An AT&T spokeswoman said the tower is not yet on air but will bring improved coverage to the area in early 2021. She did not specify a date.

"For many years, we have been attempting to work with local officials and the community to expand coverage in East Hampton, and it is our hope that they begin taking action more quickly to embrace the importance of wireless deployments to improve connectivity for their residents, including first responders," lead public relations manager Megan Daly wrote in an email.

The communication company filed a lawsuit against the town in 2017 after the municipality denied an application to install nine panel antennas on an existing wind turbine on a farm. The town agreed to allow a new tower to be built on a former brush dump to settle the suit.

AT&T has another federal lawsuit pending against the town over the denial of an application to build a 50-foot-tall bell tower at St. Peter’s Chapel in Springs to house antennas.

Town officials have acknowledged the wireless service problem and promised in August to work with a consultant to develop a strategy to improve cellular coverage. The town board voted 5-0 at its Nov. 10 meeting to accept a proposal from Orlando, Florida-based CityScape Consultants Inc.
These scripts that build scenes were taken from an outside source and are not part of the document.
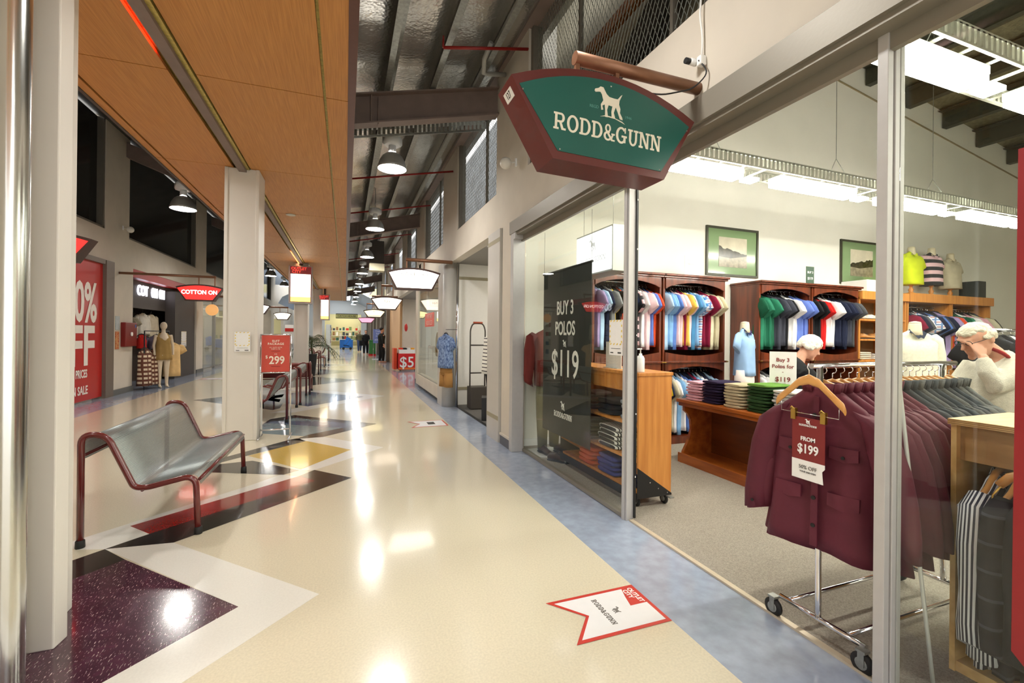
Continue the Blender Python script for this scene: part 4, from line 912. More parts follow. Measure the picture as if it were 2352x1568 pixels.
for i, (x, z, mm, nm_) in enumerate([(8.5, 1.83, wl_, 'white lace-up shoe on the top honey coloured shelf'), (8.75, 1.83, wl_, 'second white lace-up shoe from the left on the top honey shelf'), (9.0, 1.83, wl_, 'third white lace-up shoe from the left on the top honey shelf'), (8.55, 1.49, mat('tan_leather', (206, 150, 84), .5, noise=.2), 'tan shoe on the middle honey coloured shelf'), (8.85, 1.49, mat('tan_leather'), 'right hand tan shoe on the middle honey coloured shelf')]):
    shoe('shoe', x, 5.36, z, mm, nm_, 'shoes on the honey shelves', rz=pi+.9)
def folded(name, x, y, z, wx, wy, h, m, label, group, parent=None, rz=0):
    """folded jumper: rounded slab with a folded front roll"""
    mb = MB(); R = []; n = 14
    for q in (-.5, -.46, -.25, 0, .25, .46, .5):
        k = 1 if abs(q) < .4 else (.93 if abs(q) < .48 else .72); ring_ = []
        for i in range(n):
            a = 2*pi*i/n; c, s_ = cos(a), sin(a)
            ring_.append((wx*q, wy/2*k*(abs(c)**.45)*(1 if c > 0 else -1), h/2+h/2*k*(abs(s_)**.6)*(1 if s_ > 0 else -1)*(1+.08*sin(q*11+a))))
        R.append(ring_)
    mb.loft(R); o = mb.build(name, m); o.location = (x, y, z); o.rotation_euler = (0, 0, rz)
    return tag(o, label, 'jumper', group)
def stack(x, y, z, n, cols, cname, where, group, wx=.34, wy=.27, h=.032, rz=0, noun='jumper'):
    rnd = random.Random(int(x*91+y*37)); base = None
    for i in range(n):
        c = cols[i % len(cols)] if not isinstance(cols, bpy.types.Material) else cols
        lab = '%s folded %s, %s from stack bottom, %s' % (cname, noun, ORD[i], where)
        o = folded('folded_'+noun, x+rnd.uniform(-.006, .006), y+rnd.uniform(-.006, .006), z+i*(h+.0006), wx, wy, h, c, lab, group, rz=rz+rnd.uniform(-.03, .03)) if base is None else base.copy()
        if base is not None:
            COL.objects.link(o); o.location = (x+rnd.uniform(-.008, .008), y+rnd.uniform(-.008, .008), z+i*(h+.0006)); o['label'] = lab; o['group'] = group; o.rotation_euler = (0, 0, rz+rnd.uniform(-.07, .07)); o.scale = (rnd.uniform(.95, 1.04), rnd.uniform(.94, 1.03), 1); recolor(o, c)
        base = base or o
kn = lambda nm_, c: mat('knit_'+nm_, c, .9, noise=.12, nscale=40, spec=.2, bump=.25, bscale=150)
G1 = 'folded jumpers on the honey shelves'
stack(8.5, 5.3, 1.13, 4, kn('cream', (224, 218, 200)), 'cream', 'on the third honey shelf', G1, .3, .3); stack(8.9, 5.3, 1.13, 3, kn('white', (232, 230, 224)), 'white', 'on the third honey shelf', G1, .3, .3)
stack(9.15, 5.3, 1.49, 2, kn('fawn', (190, 160, 116)), 'fawn', 'on the middle honey shelf', G1, .24, .3)
for i, (x0, x1) in enumerate(((9.42, 10.72), (10.75, 12.05))):
    t_ = thing('oak_rail_unit', (0, 0, 0), 'honey oak hanging unit below the %s of the dressed torsos' % ('yellow and striped' if i == 0 else 'beige one'), 'cabinet', 'oak hanging units')
    g = MB(); g.box(x0, x0+.04, 5.05, 5.58, 0, 2.16); g.box(x1-.04, x1, 5.05, 5.58, 0, 2.16); g.build('side_panels', oak, t_); MB().box(x0-.01, x1+.01, 5.0, 5.58, 2.16, 2.32).build('top_panel', oak, t_, bevel=.005)
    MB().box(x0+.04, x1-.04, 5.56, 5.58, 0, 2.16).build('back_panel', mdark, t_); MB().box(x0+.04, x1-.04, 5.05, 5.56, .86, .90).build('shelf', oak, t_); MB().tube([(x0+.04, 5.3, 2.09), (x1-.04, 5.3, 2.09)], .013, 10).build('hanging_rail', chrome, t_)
row(9.48, 10.68, 5.3, 2.09, ['burgundy', 'navy', 'dark grey', 'pale blue', 'white', ('blue checked', plaid), 'navy', 'mid blue', 'charcoal', 'black', 'navy', 'lilac'], 'oak rail below the yellow torso', 'shirts on the oak rails', noun='shirt', sc=1.25)
row(10.80, 12.0, 5.3, 2.09, ['orange red', 'lilac', 'dark green', 'emerald green', 'white', 'pink', 'pink', 'pink', 'black', 'beige', 'black'], 'oak rail below the beige torso', 'shirts on the oak rails', noun='shirt', sc=1.25)
# dressed torsos
skinf = mat('cream_mannequin_cloth', (226, 214, 186), .7, noise=.04)
def torso(x, y, z, m, label, L=.66, hw=.25, stand='wood', rz=0, cm=None, sleeve='short', base_z=None, legs=None, ht=.12, sc=1, neck=None):
    t_ = thing('dressed_torso', (x, y, z), label, 'mannequin', 'dressed display torsos', rz)
    mb = garment_mesh(L, hw, ht, sleeve, .12, 4, -.12, shoulder=.11)
    mb.v = [(a*sc, b_*sc, c*sc) for a, b_, c in mb.v]; mb.build('shirt', m, t_)
    cmb = collar_mb(); cmb.v = [(a*sc, b_*1.5*sc, c*sc) for a, b_, c in cmb.v]; cmb.build('collar', cm or m, t_)
    g = MB(); g.lathe((0, 0, 0), [(.07*sc, -.06), (.062*sc, .0), (.058*sc, .06*sc), (.055*sc, .075*sc)], 16); g.lathe((0, 0, 0), [(.056*sc, .075*sc), (.05*sc, .09*sc), (.01, .1*sc)], 16); g.build('neck', neck or skinf, t_)
    if legs:
        g = MB(); R = [ring(0, 0, -L*sc+.08, hw*.8*sc, ht*sc), ring(0, 0, -L*sc-.08, hw*.82*sc, ht*1.05*sc), ring(0, 0, -L*sc-.25, hw*.72*sc, ht*.9*sc)]; g.loft(R); g.build('trousers', legs, t_)
    if base_z is not None:
        zb = base_z-z; g = MB()
        g.lathe((0, 0, 0), [(.12, zb), (.12, zb+.02), (.07, zb+.03), (.03, zb+.06), (.045, zb+.10), (.022, zb+.14), (.022, -L*sc-.03), (.04, -L*sc-.01), (.04, -L*sc+.1)], 16); g.build('wooden_stand', oak, t_)
    return t_
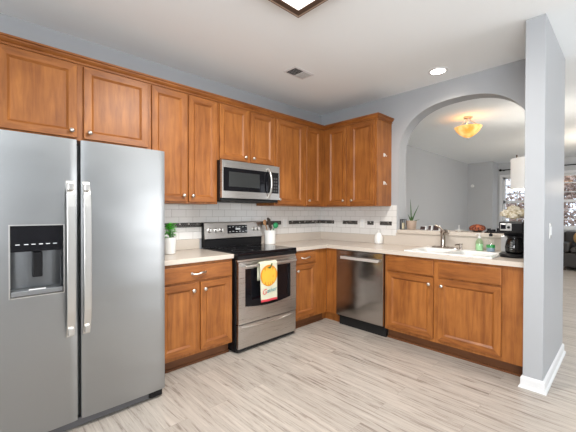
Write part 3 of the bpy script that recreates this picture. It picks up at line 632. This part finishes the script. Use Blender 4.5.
def leaf(m_, p, dirv, L_, w, mi=0, curl=.3):
    p = Vector(p); dv = Vector(dirv).normalized(); sd_ = dv.cross(Vector((0, 0, 1)))
    sd_ = sd_.normalized() if sd_.length > .05 else Vector((1, 0, 0)); up_ = sd_.cross(dv)
    rows = []
    for i in range(6):
        k = i / 5; c = p + dv * L_ * k - up_ * 0 + Vector((0, 0, -curl * L_ * k * k)); ww = w * math.sin(PI * (k * .9 + .05)) + 1e-4
        rows.append([c - sd_ * ww, c + Vector((0, 0, ww * -.25)), c + sd_ * ww])
    m_.rings(rows, mi, closed=False, cap=False)
def fol(name, ca, cb, sc=3.5):
    M, N, L, B = newmat(name); tc = N.new('ShaderNodeTexCoord'); n_ = N.new('ShaderNodeTexNoise'); n_.inputs['Scale'].default_value = sc; n_.inputs['Detail'].default_value = 6
    L.new(tc.outputs['Object'], n_.inputs['Vector']); r = N.new('ShaderNodeValToRGB'); r.color_ramp.elements[0].position = .4; r.color_ramp.elements[1].position = .6
    r.color_ramp.elements[0].color = (*ca, 1); r.color_ramp.elements[1].color = (*cb, 1); L.new(n_.outputs[0], r.inputs[0]); L.new(r.outputs[0], B.inputs['Base Color']); B.inputs['Roughness'].default_value = .95; return M
GL = mat('fresh_green_leaf', (.10, .55, .04), .45, var=.4, scale=25); GD = mat('dark_green_leaf', (.05, .12, .03), .5, var=.3)
t = thing('potted_herb', 'bright green herb in a white pot beside the refrigerator', 'potted plant', (-2.385, -.25, .914))
m_ = MB(); m_.lathe((-2.385, -.25, .9145), [(.040, 0), (.048, .006), (.056, .12), (.054, .15), (.049, .15), (.045, .12), (.0, .12)], seg=26, cap=False); m_.build('pot', WHITEC, t, smooth=True)
MB().lathe((-2.385, -.25, 1.035), [(.047, 0), (.0, .004)], seg=20, cap=False).build('soil', mat('soil', (.06, .035, .02), .9), t)
rnd = random.Random(3); m_ = MB(); st = MB()
for i in range(110):
    a = rnd.uniform(0, 2 * PI); r_ = rnd.uniform(0, .036); z = 1.07 + rnd.uniform(0, .12)
    p = (-2.385 + r_ * math.cos(a), -.25 + r_ * math.sin(a), z); leaf(m_, p, (math.cos(a), math.sin(a), rnd.uniform(-.1, .8)), rnd.uniform(.028, .042), .018)
    if i < 12: st.tube([(-2.385 + r_ * .3 * math.cos(a), -.25 + r_ * .3 * math.sin(a), 1.035), p], .0018, 5)
o = m_.build('foliage', GL, t, smooth=True, recalc=False); st.build('stems', GL, t)

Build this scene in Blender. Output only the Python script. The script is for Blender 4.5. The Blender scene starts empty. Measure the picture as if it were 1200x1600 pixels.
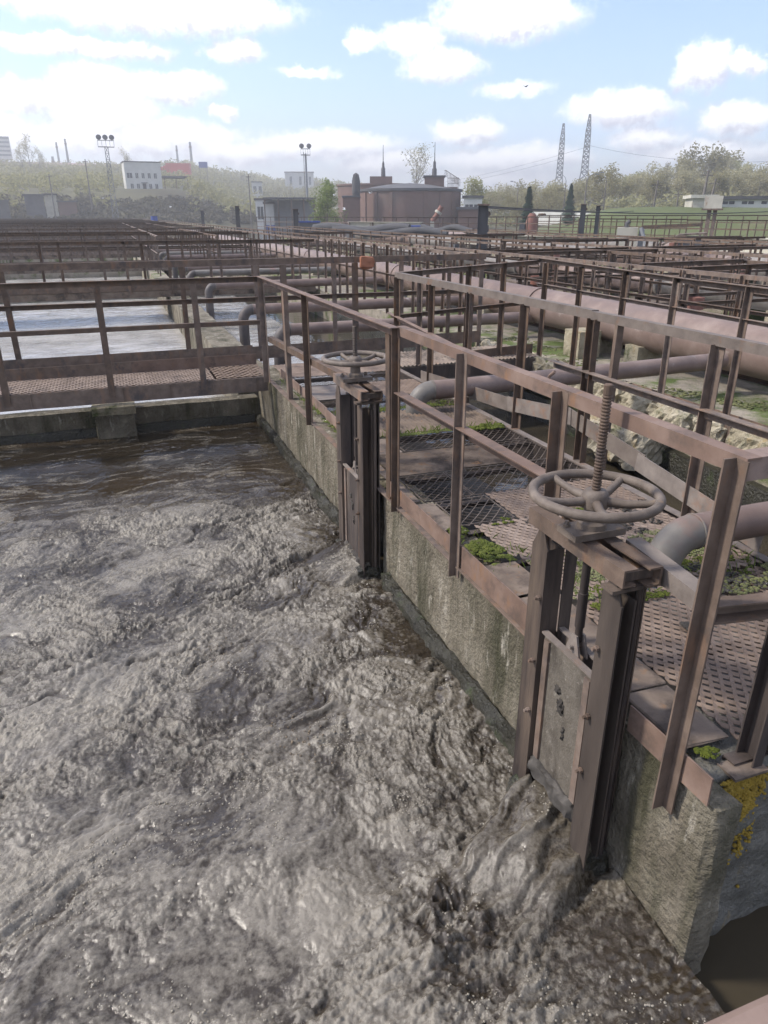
import bpy, math, random
import numpy as np
from mathutils import Vector, Matrix
R = math.radians
random.seed(7)
rng = np.random.default_rng(11)
scn = bpy.context.scene
C = scn.collection

# ------------------------------------------------------------------ camera
CAM_Z = 1.64
cam_data = bpy.data.cameras.new('camera')
cam = bpy.data.objects.new('camera', cam_data)
C.objects.link(cam)
scn.camera = cam
cam_data.sensor_fit = 'VERTICAL'
cam_data.sensor_height = 24.0
cam_data.lens = 1113.0 / 1600.0 * 24.0
cam_data.clip_start = 0.05
cam_data.clip_end = 6000.0
cam.location = (0, 0, CAM_Z)
cam.rotation_mode = 'XYZ'
cam.rotation_euler = (R(90 - 22.68), R(0.06), R(-20.18))

scn.render.engine = 'CYCLES'
scn.cycles.use_denoising = True
scn.cycles.max_bounces = 5
scn.cycles.diffuse_bounces = 3
scn.cycles.glossy_bounces = 3
scn.cycles.transparent_max_bounces = 6
scn.cycles.volume_bounces = 0
scn.cycles.caustics_reflective = False
scn.cycles.caustics_refractive = False
scn.cycles.sample_clamp_indirect = 6.0
scn.view_settings.view_transform = 'Standard'
scn.view_settings.look = 'None'
scn.view_settings.gamma = 1.0
scn.view_settings.use_curve_mapping = False
scn.view_settings.exposure = 1.34

# ------------------------------------------------------------------ sky
SUN_AZ, SUN_EL = -68.0, 43.0         # compass degrees from +Y, clockwise
SKY_K = 0.11
world = bpy.data.worlds.new('World')
scn.world = world
world.use_nodes = True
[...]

East Hampton Town in August also approved a temporary Verizon tower to be erected on town-owned property on Stephen Hands Path in Wainscott while the company seeks approval for a permanent tower.

Still, projects like the Northwest Woods cell tower have encountered opposition, with two legal actions filed by neighbors pending in state court and one in federal court. Wright declined to comment on those proceedings, as they are still active, but noted the neighbors did not obtain any court orders preventing construction of the tower.

Andrew Campanelli, a Merrick-based attorney representing residents, said his clients would move forward with proceedings in the hopes the tower would be taken down.

"It’s not just an eyesore, it’s dominating the skyline," he said.


AT&T installed a 180-foot monopole service tower in Northwest Woods to improve wireless coverage in East Hampton Town.

The tower is expected to come on air in early 2021.

Neighbors have three legal actions pending in federal and state court and hope the tower will be ordered taken down.